■ Directive:
Only the lines from the start of the data through the one containing "return m.astype(np.float32)" belong in your answer; return them exactly.

* * * *

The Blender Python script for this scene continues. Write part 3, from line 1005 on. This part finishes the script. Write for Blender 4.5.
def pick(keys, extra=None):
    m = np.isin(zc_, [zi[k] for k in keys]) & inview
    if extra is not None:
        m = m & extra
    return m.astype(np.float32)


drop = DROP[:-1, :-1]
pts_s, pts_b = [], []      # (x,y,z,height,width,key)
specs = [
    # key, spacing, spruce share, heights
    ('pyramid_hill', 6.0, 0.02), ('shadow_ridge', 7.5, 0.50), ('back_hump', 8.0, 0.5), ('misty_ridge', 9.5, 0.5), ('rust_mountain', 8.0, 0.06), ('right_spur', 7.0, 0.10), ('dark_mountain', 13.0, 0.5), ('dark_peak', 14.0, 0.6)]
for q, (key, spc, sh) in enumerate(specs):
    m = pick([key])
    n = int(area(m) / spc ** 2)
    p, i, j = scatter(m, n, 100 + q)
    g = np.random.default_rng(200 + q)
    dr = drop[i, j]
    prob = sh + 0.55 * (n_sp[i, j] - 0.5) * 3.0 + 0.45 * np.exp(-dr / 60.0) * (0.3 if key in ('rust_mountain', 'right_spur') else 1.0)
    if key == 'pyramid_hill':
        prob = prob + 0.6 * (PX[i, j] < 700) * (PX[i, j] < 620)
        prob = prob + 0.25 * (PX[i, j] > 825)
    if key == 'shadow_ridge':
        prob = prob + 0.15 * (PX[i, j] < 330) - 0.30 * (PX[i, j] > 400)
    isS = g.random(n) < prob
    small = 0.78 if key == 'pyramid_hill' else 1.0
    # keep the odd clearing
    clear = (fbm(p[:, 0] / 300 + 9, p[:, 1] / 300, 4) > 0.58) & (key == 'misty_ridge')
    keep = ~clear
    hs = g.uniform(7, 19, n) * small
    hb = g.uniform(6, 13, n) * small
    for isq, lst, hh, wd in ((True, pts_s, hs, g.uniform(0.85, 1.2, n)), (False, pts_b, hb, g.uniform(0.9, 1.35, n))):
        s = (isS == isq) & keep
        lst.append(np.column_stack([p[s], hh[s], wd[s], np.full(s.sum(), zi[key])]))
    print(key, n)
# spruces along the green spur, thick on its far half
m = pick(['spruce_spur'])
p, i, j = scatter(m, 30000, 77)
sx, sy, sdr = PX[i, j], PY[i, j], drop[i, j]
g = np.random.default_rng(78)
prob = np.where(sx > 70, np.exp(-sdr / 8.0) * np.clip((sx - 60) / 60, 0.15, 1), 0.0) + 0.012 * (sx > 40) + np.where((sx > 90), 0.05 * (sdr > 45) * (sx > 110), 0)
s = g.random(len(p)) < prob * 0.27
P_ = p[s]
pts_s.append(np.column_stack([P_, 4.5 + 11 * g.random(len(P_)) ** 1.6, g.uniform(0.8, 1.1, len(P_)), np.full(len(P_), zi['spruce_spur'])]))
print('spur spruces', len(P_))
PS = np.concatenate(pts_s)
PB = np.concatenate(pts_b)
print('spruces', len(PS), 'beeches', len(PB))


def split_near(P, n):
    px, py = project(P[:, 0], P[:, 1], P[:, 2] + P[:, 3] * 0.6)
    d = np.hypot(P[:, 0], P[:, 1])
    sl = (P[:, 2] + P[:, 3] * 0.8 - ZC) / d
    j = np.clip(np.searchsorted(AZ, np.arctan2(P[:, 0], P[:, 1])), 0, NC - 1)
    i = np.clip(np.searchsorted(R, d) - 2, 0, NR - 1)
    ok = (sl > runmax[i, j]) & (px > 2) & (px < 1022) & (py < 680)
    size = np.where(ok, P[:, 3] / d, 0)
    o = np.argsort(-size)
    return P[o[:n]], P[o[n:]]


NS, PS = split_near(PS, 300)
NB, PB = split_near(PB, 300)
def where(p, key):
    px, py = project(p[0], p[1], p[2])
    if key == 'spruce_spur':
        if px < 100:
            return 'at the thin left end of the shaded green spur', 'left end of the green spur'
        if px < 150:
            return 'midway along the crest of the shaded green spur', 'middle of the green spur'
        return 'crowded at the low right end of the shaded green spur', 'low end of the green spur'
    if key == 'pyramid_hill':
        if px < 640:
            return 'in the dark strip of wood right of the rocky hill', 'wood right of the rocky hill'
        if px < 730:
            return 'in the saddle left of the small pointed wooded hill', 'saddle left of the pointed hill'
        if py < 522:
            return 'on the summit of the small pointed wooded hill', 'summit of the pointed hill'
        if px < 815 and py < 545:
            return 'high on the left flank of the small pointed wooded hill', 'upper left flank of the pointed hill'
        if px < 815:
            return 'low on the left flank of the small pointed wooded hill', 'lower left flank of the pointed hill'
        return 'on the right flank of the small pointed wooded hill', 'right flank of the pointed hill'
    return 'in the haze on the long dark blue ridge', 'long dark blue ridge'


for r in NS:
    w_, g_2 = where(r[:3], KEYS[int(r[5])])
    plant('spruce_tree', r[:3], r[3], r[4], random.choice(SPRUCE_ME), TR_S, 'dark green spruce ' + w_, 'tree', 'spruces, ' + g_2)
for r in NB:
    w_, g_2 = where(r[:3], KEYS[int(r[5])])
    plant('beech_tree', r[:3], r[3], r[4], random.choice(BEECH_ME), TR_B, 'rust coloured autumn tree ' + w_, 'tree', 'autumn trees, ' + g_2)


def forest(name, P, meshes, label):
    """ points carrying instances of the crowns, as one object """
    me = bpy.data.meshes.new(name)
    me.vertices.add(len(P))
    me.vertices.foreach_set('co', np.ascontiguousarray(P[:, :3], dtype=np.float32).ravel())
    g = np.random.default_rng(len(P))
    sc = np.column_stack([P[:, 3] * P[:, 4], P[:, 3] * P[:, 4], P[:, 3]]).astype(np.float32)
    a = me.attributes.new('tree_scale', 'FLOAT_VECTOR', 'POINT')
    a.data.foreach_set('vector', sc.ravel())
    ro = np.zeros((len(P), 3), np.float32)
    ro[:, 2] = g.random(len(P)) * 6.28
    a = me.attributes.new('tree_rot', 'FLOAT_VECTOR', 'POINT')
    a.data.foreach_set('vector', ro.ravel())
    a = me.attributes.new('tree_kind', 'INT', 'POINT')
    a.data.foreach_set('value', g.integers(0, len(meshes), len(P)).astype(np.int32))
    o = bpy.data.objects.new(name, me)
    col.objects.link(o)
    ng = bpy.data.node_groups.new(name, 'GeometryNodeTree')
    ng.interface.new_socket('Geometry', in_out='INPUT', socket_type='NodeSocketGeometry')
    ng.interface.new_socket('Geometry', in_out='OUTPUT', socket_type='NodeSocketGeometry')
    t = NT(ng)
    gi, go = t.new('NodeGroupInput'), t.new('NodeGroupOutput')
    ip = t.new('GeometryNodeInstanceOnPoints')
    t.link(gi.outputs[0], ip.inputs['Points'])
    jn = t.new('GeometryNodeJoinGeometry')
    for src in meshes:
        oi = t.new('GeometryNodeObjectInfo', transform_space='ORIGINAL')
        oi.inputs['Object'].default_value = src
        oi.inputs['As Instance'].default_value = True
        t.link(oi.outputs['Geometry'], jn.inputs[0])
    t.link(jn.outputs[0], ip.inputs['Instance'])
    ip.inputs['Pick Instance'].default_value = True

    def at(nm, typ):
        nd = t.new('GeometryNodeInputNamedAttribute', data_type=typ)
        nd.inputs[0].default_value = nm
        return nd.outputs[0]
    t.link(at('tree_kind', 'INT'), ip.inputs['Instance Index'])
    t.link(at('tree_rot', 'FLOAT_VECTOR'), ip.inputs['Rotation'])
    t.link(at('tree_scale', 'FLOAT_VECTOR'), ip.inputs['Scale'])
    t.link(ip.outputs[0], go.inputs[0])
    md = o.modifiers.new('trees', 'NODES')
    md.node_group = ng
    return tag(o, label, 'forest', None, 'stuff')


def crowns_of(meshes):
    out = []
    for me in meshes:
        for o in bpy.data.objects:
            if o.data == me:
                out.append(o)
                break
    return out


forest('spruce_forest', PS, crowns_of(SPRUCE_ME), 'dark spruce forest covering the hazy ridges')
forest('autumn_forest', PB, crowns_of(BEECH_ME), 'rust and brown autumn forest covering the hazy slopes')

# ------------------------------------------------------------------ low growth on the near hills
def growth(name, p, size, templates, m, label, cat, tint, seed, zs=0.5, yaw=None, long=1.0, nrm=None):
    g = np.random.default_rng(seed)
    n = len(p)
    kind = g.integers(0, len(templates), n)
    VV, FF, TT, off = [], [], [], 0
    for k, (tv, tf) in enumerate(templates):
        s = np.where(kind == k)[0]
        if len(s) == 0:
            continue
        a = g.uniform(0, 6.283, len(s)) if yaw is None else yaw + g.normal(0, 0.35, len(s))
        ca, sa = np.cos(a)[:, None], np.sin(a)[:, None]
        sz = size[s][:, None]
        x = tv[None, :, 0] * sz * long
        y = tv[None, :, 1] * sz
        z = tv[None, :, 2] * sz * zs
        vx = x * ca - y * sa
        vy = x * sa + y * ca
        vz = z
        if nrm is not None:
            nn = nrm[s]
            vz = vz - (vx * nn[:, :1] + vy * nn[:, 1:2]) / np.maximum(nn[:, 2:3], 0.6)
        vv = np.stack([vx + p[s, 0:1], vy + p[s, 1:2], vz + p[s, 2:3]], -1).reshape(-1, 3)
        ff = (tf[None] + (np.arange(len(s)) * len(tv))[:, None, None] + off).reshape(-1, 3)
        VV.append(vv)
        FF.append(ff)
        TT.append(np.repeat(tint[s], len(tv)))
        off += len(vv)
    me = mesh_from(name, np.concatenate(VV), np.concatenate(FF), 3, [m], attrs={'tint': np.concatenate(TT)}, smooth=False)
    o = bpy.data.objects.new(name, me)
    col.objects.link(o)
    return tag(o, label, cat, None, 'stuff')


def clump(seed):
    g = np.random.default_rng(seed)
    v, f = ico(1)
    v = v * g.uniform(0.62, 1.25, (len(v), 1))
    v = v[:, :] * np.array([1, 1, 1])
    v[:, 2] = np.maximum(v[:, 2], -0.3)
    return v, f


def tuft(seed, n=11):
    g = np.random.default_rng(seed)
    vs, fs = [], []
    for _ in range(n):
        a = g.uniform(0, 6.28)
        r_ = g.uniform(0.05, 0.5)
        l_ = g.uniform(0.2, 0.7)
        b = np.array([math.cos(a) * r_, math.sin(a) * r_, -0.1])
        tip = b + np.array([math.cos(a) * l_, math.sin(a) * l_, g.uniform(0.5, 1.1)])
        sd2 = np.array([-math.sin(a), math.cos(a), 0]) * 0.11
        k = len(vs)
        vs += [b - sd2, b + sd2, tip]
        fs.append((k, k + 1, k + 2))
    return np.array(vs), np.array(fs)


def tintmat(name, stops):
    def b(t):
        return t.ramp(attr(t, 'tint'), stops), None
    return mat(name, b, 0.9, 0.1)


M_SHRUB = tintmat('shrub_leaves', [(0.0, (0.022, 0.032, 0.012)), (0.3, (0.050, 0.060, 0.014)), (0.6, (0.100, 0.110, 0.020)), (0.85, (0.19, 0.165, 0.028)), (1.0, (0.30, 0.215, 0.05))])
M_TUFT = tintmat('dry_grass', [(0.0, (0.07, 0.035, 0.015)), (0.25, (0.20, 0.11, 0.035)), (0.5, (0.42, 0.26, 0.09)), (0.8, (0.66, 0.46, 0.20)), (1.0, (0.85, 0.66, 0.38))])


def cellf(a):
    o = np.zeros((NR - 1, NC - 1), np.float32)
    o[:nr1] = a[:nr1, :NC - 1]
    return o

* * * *

■ The completed task:
The Blender Python script for this scene continues. Write part 3, from line 1005 on. This part finishes the script. Write for Blender 4.5.
def pick(keys, extra=None):
    m = np.isin(zc_, [zi[k] for k in keys]) & inview
    if extra is not None:
        m = m & extra
    return m.astype(np.float32)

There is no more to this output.